Does trumps policy allow the deportation of kids born on us soil but have immigrant parents
Executive summary
The short answer is: current reporting shows the Trump administration has pursued policies and executive actions that seek to strip or narrow birthright citizenship and to deport immigrant parents en masse, and there are documented cases where U.S.-born children have left the country with their deported parents—but those moves are legally contested and do not, by themselves, establish a lawful, unchecked power to deport U.S. citizens born on American soil [1] [2] [3] [4].
1. What the administration has publicly proposed and ordered
President Trump and his administration have repeatedly signaled plans to end or narrow birthright citizenship and to carry out large-scale deportations, including signing executive orders that the administration frames as limiting birthright claims for children born to noncitizen parents and directing expanded enforcement operations [1] [5] [6]. Civil-rights groups and constitutional scholars immediately challenged those orders in court—most notably the ACLU filed lawsuits on the administration’s first day in office arguing the orders violate the 14th Amendment and federal law [3] [7].
2. The legal baseline: the 14th Amendment and Supreme Court precedent
The Constitution’s Fourteenth Amendment guarantees citizenship to “all persons born or naturalized in the United States and subject to the jurisdiction thereof,” and longstanding Supreme Court precedent—including United States v. Wong Kim Ark—has affirmed that most U.S.-born children are citizens regardless of their parents’ immigration status; scholars and the ACLU argue executive actions cannot override that constitutional protection and that only a constitutional amendment could lawfully eliminate birthright citizenship as currently interpreted [3] [8] [4].
3. What has actually happened on the ground: children accompanying or leaving with parents
Reporting from PBS, Newsweek and others documents instances where U.S.-born children have left the country with their noncitizen parents after detention or deportation proceedings; PBS’s count found at least seven U.S. citizen children deported with their parents in the administration’s early months, and court filings in at least one case alleged a 2-year-old U.S. citizen was deported alongside her mother [2] [9]. Administrations and officials often characterize such departures as voluntary or the result of family decisions, while lawyers for affected families have alleged due-process failures and challenged whether children’s rights were protected [2] [9].
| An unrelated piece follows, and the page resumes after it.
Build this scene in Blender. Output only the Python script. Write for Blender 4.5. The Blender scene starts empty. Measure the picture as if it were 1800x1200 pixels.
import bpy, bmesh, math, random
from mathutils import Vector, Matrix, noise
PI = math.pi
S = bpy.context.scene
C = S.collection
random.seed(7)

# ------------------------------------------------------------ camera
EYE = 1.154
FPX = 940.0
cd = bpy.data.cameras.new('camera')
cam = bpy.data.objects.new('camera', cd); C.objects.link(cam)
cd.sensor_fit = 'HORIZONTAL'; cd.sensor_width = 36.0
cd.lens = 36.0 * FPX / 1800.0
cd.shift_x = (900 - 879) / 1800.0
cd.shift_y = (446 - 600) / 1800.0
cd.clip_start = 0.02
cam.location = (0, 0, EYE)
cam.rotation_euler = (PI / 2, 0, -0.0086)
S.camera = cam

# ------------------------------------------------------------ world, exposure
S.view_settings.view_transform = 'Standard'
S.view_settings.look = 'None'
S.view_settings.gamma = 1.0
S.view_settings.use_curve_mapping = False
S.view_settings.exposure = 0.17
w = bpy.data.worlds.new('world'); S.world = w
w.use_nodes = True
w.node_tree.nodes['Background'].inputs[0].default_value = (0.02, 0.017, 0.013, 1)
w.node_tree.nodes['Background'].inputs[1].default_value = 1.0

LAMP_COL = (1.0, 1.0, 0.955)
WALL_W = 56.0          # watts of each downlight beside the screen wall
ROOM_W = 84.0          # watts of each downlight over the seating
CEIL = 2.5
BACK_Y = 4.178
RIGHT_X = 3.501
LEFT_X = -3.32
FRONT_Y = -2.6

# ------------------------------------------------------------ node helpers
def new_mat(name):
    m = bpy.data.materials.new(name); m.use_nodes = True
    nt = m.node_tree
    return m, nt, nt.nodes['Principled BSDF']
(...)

4. How the administration’s tools could be used—and their limits
The administration can use executive orders, enforcement priorities, expanded interior arrests, and deportation operations to detain and remove noncitizen parents—actions that create real pressure on mixed-status families and can lead to U.S.-born children leaving the country with their parents—but these tools do not legally convert a U.S.-born citizen into a deportable noncitizen without due-process and constitutional adjudication; critics warn, though, that creative administrative interpretations and denaturalization efforts could be deployed to challenge citizenship claims and that such moves are likely to trigger prolonged litigation [7] [10] [3].
5. Alternative viewpoints and political framing
Supporters of the administration argue sweeping enforcement and reinterpreting birthright citizenship are necessary to curb illegal immigration and facilitate mass removals, and some officials contend families sometimes choose to leave voluntarily with deported parents [11] [2]. Opponents—advocacy groups, immigrant-rights lawyers, and many constitutional scholars—contend the actions are unconstitutional, will cause harm to millions of U.S. citizen children, and represent a political strategy to intimidate immigrant communities; these groups have filed lawsuits and framed the measures as likely unlawful or at best legally unsettled [6] [3] [7].
6. Bottom line: policy versus lawful deportability
Reporting shows the administration is actively pursuing policies that seek to end or constrict birthright citizenship and is conducting mass deportation operations that have resulted in U.S.-born children leaving with deported parents—but those actions are the subject of ongoing legal challenges and do not, on their face, create an unambiguous lawful pathway to deport citizens born on U.S. soil without overturning constitutional protections or successful court rulings that do not yet exist in settled form [1] [2] [3] [8].